Many industry executives have come around to the opinion that it is almost imperative for advisory firms to offer a robo-adviser to clients who are increasingly demanding more sophisticated websites and apps.
An online automated investment platform has the potential to bring new types of clients to a firm, but according to a study by wealth management marketing consultancy Kaleido, a robo-offering could also hurt a firm's bottom line if not advertised properly. Most clients and prospects won't seek out a new product or service, so it's up to the firm launching the robo-adviser to get the word out.
For advisers to hit the jackpot with their robo offering, they need to segment their current and prospective clients and market it to each group differently.
"You have to think about what your target client is," said Angie Herbers, co-founder of Kaleido. "When we determine their needs … we will look at all platforms and pick the platform most effective for that type of target audience."
Ms. Herbers said that Kaleido has found that advisers usually implement and then
market their robos all wrong.
"They pick their platform and try to make it work for the target, which is just the opposite of how you should do it," she said.
Advisers are slowly adopting robo offerings in an effort to ramp up their digital presence and respond to investors' wants and needs. In the
2015 InvestmentNews Technology Study, 3% of the 234 advisers surveyed said that they currently offer some sort of digital-advice service. When asked if they plan to offer robo-advice in the next six to 12 months, 11% said yes.
Client referral rates for advisory firms have dwindled to about 23% per year, from about 36%, and closing ratios are declining as well, to about 50% of prospects, from about 70%, according to the most recent Kaleido study, which suggests that this could be the result of
underpricing services or overcompensating on a number of services that some clients may not need or want. Kaleido conducts its surveys everything three months.
In some cases, advisers may be risking the quality of their services by focusing on the wrong areas. And when that happens, clients are less likely to recommend the adviser, the study stated.
Michelle Mosher, a marketing specialist for financial advisers at practice management firm Ironstone, said that in order to remain competitive, advisers need to be conscious of their clients' differences. They can do so by communicating with their clients and prospects about the types of services that they'd like to receive.
"It is important for advisers to segment beyond the traditional means," Ms. Mosher said. "So go beyond the demographics and the age and the assets under management. [Instead], segment based on how they want to be communicated with.
"Really get to know them," she added.
According to the recent Kaleido white paper, "
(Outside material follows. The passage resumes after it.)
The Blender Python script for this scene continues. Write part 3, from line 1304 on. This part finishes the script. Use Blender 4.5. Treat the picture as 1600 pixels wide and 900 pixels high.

X-Cell: The New Frontier of Advisory Client Service," after advisers identify the types of clients with whom they want to work, they must determine what services they want to offer their clients and how these services will really help.
"It is important for advisers to understand when adding any service or technology, they need to do their research and make sure it's actually serving client needs," Ms. Herber said. "There's a lot of knee-jerk reaction right now about integrating robos into advisory firms.
"It is something of the future, but not something they have to rush to do," she added.
There are many
white-labeled robos out there that could complement an adviser's practice. The features of each platform varies to some degree, including tax-loss harvesting and retirement calculators, the types of investment products offered, what other vendors are integrated and the ways that advisers can use them to manage client portfolios.
Marion Asnes, president of marketing consultancy firm Idea Refinery, said that advisers should not forget the one cardinal rule though: Don't get too caught up in the offerings, because in the end, it's always about the quality of the advice that the clients receive.
"Financial advice is a service business, and every client deserves to be served as well as you can within reason," Ms. Asnes said. "Your message should be that you are using this technology to streamline the process you have already begun and are [instilling] your intellectual process into the technology.
"What you don't want is to imply you're counting on algorithms to provide an investment strategy," she said.